# start of Data shown

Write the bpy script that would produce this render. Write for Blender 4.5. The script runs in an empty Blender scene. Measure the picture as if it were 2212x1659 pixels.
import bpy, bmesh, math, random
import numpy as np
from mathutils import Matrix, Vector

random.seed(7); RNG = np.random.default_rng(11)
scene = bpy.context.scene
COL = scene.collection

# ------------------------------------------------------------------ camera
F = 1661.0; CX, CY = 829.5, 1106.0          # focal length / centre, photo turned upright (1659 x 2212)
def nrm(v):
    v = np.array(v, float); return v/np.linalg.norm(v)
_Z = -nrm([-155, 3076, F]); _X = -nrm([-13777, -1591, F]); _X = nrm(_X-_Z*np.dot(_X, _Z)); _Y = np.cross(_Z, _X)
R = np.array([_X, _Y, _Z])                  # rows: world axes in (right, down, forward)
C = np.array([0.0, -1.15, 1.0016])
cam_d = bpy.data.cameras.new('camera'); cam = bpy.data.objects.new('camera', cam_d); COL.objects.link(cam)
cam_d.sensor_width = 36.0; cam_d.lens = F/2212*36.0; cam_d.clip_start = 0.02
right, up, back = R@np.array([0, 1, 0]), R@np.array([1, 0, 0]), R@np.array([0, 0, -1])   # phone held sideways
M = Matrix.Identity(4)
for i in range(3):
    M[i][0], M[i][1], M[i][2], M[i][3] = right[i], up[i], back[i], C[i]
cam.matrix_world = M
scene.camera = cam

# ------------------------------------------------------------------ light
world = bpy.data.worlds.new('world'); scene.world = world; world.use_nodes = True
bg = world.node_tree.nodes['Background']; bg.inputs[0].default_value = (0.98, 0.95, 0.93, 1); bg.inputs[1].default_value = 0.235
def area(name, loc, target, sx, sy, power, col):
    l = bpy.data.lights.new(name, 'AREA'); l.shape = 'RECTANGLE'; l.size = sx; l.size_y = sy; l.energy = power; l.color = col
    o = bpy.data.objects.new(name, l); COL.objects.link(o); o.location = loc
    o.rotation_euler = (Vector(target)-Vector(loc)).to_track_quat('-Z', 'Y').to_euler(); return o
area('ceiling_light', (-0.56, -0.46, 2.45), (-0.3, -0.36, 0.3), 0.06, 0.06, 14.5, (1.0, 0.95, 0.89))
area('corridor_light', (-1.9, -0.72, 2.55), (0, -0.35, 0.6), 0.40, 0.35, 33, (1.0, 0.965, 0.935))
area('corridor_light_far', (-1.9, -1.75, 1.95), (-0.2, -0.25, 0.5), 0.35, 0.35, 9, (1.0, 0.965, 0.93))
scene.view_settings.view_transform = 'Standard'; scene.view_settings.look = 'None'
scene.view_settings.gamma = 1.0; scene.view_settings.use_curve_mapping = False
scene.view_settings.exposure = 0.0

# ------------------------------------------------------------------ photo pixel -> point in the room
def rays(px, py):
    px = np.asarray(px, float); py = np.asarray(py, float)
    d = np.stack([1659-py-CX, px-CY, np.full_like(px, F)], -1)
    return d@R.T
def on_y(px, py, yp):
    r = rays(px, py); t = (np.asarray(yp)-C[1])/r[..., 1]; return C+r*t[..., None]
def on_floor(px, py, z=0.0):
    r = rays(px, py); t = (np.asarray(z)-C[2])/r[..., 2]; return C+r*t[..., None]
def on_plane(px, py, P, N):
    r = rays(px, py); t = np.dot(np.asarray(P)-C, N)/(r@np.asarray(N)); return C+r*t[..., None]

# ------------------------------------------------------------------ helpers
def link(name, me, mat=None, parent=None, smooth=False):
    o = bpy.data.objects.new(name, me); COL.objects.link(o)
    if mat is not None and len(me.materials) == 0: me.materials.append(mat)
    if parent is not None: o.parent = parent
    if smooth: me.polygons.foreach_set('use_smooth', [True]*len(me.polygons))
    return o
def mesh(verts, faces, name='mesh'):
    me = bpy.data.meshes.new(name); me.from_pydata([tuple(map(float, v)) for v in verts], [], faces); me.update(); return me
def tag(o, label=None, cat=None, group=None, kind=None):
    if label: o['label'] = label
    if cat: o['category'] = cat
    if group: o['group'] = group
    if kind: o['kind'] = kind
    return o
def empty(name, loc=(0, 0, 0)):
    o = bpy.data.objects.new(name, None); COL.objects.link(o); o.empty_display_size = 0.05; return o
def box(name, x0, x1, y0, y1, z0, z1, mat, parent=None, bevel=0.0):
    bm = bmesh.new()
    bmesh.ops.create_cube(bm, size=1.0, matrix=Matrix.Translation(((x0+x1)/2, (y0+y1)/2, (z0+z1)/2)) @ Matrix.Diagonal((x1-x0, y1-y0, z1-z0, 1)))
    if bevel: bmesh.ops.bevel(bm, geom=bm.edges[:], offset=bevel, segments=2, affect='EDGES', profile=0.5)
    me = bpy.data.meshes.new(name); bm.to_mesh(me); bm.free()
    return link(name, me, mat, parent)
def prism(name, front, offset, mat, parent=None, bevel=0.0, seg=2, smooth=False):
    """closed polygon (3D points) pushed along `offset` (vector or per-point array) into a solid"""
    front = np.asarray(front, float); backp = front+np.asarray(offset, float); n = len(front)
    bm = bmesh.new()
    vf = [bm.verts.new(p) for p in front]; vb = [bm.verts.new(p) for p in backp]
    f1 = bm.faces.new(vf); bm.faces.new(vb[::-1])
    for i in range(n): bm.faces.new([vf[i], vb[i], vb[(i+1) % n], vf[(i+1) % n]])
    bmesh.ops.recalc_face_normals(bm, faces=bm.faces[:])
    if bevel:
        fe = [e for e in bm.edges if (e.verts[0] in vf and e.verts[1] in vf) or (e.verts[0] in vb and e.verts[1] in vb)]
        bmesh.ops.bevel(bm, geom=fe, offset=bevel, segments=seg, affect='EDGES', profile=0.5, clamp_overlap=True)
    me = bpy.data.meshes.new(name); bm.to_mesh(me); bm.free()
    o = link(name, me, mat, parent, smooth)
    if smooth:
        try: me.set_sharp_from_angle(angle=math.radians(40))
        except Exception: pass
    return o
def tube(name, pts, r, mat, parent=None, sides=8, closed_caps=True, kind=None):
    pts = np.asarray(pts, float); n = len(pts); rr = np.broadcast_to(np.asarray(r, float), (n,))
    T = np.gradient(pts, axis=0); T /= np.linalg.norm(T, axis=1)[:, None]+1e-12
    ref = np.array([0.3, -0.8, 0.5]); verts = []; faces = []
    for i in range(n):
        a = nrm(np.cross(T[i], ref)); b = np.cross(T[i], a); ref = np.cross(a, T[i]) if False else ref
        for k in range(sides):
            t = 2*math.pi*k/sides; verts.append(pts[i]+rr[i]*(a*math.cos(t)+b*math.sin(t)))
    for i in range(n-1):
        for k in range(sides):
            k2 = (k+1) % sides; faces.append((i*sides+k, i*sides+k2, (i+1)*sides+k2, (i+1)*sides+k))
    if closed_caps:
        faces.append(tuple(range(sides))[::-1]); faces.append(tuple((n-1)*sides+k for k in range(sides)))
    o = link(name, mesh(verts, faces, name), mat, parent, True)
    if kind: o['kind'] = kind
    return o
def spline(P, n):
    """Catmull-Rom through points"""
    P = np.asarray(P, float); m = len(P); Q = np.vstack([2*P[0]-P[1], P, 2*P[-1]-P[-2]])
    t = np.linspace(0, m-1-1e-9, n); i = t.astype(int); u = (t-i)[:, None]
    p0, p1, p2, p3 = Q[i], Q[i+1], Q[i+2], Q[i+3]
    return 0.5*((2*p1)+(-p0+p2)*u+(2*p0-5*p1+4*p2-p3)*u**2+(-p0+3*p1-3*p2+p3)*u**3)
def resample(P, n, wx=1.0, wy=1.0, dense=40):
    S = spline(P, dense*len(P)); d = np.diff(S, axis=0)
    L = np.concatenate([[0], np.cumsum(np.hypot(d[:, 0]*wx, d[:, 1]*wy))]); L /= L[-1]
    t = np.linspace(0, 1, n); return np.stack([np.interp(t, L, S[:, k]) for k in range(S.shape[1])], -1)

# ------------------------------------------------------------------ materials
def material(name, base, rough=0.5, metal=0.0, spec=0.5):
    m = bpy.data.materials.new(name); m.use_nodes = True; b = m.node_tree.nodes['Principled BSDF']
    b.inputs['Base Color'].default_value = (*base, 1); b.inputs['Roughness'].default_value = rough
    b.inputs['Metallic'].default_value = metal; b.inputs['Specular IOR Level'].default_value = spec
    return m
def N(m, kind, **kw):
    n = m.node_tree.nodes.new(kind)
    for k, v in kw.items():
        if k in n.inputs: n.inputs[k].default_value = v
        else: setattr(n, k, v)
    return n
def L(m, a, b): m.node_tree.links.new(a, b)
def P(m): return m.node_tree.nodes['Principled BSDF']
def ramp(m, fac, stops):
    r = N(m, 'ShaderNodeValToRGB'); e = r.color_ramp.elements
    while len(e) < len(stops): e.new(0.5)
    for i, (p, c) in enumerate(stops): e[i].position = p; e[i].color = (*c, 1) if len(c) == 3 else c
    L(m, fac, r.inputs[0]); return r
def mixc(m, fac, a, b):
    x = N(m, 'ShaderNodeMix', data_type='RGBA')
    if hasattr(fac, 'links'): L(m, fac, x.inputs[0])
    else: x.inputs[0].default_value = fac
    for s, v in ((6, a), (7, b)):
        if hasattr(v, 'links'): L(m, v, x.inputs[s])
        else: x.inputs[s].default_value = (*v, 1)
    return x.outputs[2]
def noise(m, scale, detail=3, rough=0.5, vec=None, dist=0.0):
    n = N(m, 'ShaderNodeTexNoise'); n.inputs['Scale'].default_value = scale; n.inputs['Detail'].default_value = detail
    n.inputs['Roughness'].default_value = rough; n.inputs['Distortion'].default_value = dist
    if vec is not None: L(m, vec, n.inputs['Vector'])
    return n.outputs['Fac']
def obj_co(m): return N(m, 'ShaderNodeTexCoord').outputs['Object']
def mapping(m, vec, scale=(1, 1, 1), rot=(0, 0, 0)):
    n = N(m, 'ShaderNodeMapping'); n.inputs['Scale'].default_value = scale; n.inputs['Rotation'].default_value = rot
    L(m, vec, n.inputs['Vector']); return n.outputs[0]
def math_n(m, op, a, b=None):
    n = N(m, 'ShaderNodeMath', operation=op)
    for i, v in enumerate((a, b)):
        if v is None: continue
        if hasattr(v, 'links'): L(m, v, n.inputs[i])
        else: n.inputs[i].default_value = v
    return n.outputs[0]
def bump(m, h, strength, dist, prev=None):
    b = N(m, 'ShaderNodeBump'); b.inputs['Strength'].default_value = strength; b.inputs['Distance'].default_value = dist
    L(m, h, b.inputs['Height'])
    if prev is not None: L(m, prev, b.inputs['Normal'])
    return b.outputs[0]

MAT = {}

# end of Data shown

▶ **Your instructions**:
Starting with the first line of the data above, copy each line exactly until you reach the line with "COL = scene.collection"; include that line as well.

▶ **Task result**:
Write the bpy script that would produce this render. Write for Blender 4.5. The script runs in an empty Blender scene. Measure the picture as if it were 2212x1659 pixels.
import bpy, bmesh, math, random
import numpy as np
from mathutils import Matrix, Vector

random.seed(7); RNG = np.random.default_rng(11)
scene = bpy.context.scene
COL = scene.collection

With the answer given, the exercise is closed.